世界各地にある日本大使館。一般にあまり知られることがない、その実態を、大使館に約9年勤務していた元外務省医務官が詳細にリポートした。新聞やテレビに頼った現地情報の収集、仕事より外務省とのパイプ作りを目的に送られてくる出向者、高額の無税所得や2カ月もの長期休暇…。驚くべき大使館の仕事ぶり、暮らしぶりが明かされる。

要約

大使館とは、どんなところか

 2001年、省庁再編がスタートした直後、外務省は「外交機密費流用事件」によって、どの省庁よりも世間の注目を集めることとなった。

 事件は、外務省の元要人外国訪問支援室長が、5億円を超える機密費を6年間にもわたって自分の口座に振り込み、高級マンションや15頭もの競走馬の購入費に充てていたというものである。

 こんな事件が飛び出してしまう、外務省の得体の知れなさは深まるばかりだ。考えてみれば、外務省は官公庁の中で「国民から最も遠い役所」といえよう。そして、その活動拠点である大使館もまた、国民の目に触れることはほとんどない。いったい大使館とはどんなところなのか?

 私は約9年間、医務官として海外の日本大使館に勤務した。もともと外務省に縁もゆかりもない私から見ると、大使館というところは、かなり非・常識的なところだった。

大使は「閣下」である

 大使館の主である大使は、赴任が決まると天皇から「信任状」を手渡される「認証式」に臨む。庶民が滅多に会えない天皇とサシで会う ―― この儀式が大使を「普通の人」から「時代錯誤の妄想家」へと変身させる。

 そして、大使になると敬称も「様」「殿」でなく、「閣下」と呼ばれるようになる。

 それほど「エライ」人であるため、大使館員は常識では考えられないほど大使にへりくだる。言葉遣い、入室の動作、廊下の歩き方…、あたかも昔の殿様と家来のようである。

 着任する時も、出迎えが大変である。

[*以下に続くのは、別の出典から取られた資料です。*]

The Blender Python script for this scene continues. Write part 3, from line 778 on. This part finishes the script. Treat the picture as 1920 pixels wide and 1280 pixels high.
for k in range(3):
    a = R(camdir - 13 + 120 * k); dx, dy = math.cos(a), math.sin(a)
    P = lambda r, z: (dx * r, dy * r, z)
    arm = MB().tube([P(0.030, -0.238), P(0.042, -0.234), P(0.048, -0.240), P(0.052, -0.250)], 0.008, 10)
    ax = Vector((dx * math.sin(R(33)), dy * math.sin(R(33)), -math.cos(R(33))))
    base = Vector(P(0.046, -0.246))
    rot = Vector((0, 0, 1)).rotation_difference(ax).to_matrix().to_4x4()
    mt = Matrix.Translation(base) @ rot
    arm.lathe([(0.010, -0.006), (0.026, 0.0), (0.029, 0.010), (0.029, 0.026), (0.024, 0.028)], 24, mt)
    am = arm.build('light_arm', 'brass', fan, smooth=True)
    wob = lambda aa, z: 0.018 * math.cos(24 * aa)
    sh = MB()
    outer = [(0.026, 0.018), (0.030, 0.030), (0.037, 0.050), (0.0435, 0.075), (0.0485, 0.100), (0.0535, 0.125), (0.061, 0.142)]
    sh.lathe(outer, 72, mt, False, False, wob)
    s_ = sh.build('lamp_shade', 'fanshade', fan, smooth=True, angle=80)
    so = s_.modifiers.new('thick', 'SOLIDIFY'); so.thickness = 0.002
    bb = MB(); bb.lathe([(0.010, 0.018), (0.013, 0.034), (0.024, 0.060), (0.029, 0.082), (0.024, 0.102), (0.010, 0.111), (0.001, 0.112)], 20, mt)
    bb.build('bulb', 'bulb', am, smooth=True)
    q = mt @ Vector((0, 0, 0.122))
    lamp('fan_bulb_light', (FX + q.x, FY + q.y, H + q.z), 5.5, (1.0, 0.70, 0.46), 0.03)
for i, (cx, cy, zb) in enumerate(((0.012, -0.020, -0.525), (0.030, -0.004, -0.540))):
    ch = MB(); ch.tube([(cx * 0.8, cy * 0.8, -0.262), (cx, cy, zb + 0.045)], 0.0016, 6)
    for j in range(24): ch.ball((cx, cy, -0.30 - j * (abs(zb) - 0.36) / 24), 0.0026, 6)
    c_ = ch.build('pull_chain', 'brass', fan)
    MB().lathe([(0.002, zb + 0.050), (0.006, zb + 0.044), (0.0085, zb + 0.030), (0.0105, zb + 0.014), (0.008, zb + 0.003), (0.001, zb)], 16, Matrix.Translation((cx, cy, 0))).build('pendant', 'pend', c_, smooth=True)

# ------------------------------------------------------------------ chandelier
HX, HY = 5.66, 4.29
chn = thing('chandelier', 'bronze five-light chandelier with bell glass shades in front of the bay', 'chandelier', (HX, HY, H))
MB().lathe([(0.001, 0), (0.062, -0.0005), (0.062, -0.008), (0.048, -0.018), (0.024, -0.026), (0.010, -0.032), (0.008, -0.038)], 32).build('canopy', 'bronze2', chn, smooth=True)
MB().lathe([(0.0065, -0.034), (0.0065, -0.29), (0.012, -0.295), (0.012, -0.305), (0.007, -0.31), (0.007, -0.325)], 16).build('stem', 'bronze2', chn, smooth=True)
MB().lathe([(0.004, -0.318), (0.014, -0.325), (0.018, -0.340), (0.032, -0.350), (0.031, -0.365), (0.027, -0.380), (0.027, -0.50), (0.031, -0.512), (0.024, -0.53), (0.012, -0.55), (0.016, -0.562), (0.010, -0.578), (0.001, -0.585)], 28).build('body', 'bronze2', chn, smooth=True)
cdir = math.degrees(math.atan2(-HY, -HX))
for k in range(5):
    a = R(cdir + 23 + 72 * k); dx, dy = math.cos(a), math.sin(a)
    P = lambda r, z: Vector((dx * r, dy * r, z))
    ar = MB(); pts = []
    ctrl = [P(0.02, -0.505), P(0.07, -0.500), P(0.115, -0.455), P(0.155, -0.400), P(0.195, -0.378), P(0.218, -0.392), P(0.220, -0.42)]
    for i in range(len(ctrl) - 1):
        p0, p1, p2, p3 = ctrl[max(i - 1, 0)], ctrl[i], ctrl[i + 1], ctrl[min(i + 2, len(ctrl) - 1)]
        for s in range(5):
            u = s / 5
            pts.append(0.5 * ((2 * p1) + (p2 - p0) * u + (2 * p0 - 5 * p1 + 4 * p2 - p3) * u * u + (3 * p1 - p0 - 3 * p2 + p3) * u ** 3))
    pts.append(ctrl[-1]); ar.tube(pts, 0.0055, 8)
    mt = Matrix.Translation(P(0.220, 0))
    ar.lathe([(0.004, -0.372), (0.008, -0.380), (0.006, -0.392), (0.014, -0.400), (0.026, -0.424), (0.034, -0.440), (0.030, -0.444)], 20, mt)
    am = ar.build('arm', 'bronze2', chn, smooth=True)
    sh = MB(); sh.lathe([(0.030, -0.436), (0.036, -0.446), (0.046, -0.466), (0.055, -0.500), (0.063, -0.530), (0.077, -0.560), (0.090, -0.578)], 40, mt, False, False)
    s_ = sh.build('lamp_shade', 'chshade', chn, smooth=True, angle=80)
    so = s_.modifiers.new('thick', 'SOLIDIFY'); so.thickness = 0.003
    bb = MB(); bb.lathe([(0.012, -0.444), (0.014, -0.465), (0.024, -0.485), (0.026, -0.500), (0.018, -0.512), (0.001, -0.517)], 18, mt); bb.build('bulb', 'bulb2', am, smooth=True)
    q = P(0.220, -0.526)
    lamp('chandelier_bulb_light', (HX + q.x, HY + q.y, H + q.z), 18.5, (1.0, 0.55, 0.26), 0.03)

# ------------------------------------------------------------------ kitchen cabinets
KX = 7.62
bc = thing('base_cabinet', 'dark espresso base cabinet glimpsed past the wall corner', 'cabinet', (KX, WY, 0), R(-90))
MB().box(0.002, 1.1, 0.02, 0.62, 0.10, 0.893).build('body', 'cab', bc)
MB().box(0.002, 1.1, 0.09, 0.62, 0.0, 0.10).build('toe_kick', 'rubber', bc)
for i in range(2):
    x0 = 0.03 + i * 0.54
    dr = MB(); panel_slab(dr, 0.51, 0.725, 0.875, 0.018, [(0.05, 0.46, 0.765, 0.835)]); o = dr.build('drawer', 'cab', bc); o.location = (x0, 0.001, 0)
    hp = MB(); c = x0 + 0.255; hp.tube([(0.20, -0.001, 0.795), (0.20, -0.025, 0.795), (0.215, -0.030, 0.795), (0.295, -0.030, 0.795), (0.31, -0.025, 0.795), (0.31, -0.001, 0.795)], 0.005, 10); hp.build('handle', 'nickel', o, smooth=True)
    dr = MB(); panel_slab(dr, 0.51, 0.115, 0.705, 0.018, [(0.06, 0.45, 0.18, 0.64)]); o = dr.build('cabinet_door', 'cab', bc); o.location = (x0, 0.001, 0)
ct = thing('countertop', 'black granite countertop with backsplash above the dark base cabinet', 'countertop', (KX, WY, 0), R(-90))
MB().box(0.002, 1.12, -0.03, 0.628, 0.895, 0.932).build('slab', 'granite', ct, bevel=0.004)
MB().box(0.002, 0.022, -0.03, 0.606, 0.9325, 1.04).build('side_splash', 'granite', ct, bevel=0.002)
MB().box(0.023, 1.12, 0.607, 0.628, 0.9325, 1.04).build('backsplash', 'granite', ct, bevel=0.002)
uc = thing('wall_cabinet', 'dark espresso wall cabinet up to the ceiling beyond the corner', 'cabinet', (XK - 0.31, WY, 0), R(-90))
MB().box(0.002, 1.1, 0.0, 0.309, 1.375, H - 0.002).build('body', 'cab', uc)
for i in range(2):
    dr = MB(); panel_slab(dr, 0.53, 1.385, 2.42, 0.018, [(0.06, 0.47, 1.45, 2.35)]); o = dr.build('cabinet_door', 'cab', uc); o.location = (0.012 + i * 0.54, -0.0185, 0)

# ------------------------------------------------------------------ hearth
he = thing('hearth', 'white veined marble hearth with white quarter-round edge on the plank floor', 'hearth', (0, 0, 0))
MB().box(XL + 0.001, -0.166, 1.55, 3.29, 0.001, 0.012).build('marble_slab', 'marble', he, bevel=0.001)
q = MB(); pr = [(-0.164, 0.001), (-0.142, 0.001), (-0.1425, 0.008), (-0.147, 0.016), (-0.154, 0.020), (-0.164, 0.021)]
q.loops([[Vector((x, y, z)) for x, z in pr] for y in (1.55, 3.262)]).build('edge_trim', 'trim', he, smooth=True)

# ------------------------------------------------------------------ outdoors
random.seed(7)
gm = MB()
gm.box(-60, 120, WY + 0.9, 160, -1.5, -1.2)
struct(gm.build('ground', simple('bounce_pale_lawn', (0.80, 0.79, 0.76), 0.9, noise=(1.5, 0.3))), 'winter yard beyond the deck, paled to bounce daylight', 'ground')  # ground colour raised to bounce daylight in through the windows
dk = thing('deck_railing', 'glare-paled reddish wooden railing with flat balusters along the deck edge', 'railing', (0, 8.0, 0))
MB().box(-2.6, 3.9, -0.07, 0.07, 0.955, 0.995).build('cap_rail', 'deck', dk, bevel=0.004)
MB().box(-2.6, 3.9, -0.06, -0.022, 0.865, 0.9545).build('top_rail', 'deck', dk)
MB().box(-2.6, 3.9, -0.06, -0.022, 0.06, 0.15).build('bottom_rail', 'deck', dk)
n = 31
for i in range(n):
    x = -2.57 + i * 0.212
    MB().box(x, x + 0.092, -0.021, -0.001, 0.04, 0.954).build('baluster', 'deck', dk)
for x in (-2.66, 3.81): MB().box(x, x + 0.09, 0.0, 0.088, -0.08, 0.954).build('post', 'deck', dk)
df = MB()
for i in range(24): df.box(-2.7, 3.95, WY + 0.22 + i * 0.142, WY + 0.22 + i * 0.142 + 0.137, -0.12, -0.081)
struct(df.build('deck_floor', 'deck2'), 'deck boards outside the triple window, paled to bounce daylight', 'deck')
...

深夜であれ早朝であれ、全館員とその夫人はもちろん、主だった在留日本人の代表までが空港に馳せ参じなければならない。

 そして、「外務省不要論」が以前からささやかれており、各方面から大使館の役割を見直さねばならないという声が上がっている。

 つまり国際社会が複雑化した今日、金融や関税なら財務省、貿易摩擦は経済産業省というように、国内省庁の専門家と協議した上でないと、外務省の対外交渉は成り立たなくなっている。それならば、各省庁が直接交渉した方が手っ取り早いし、日本に有利な交渉ができる、というのである。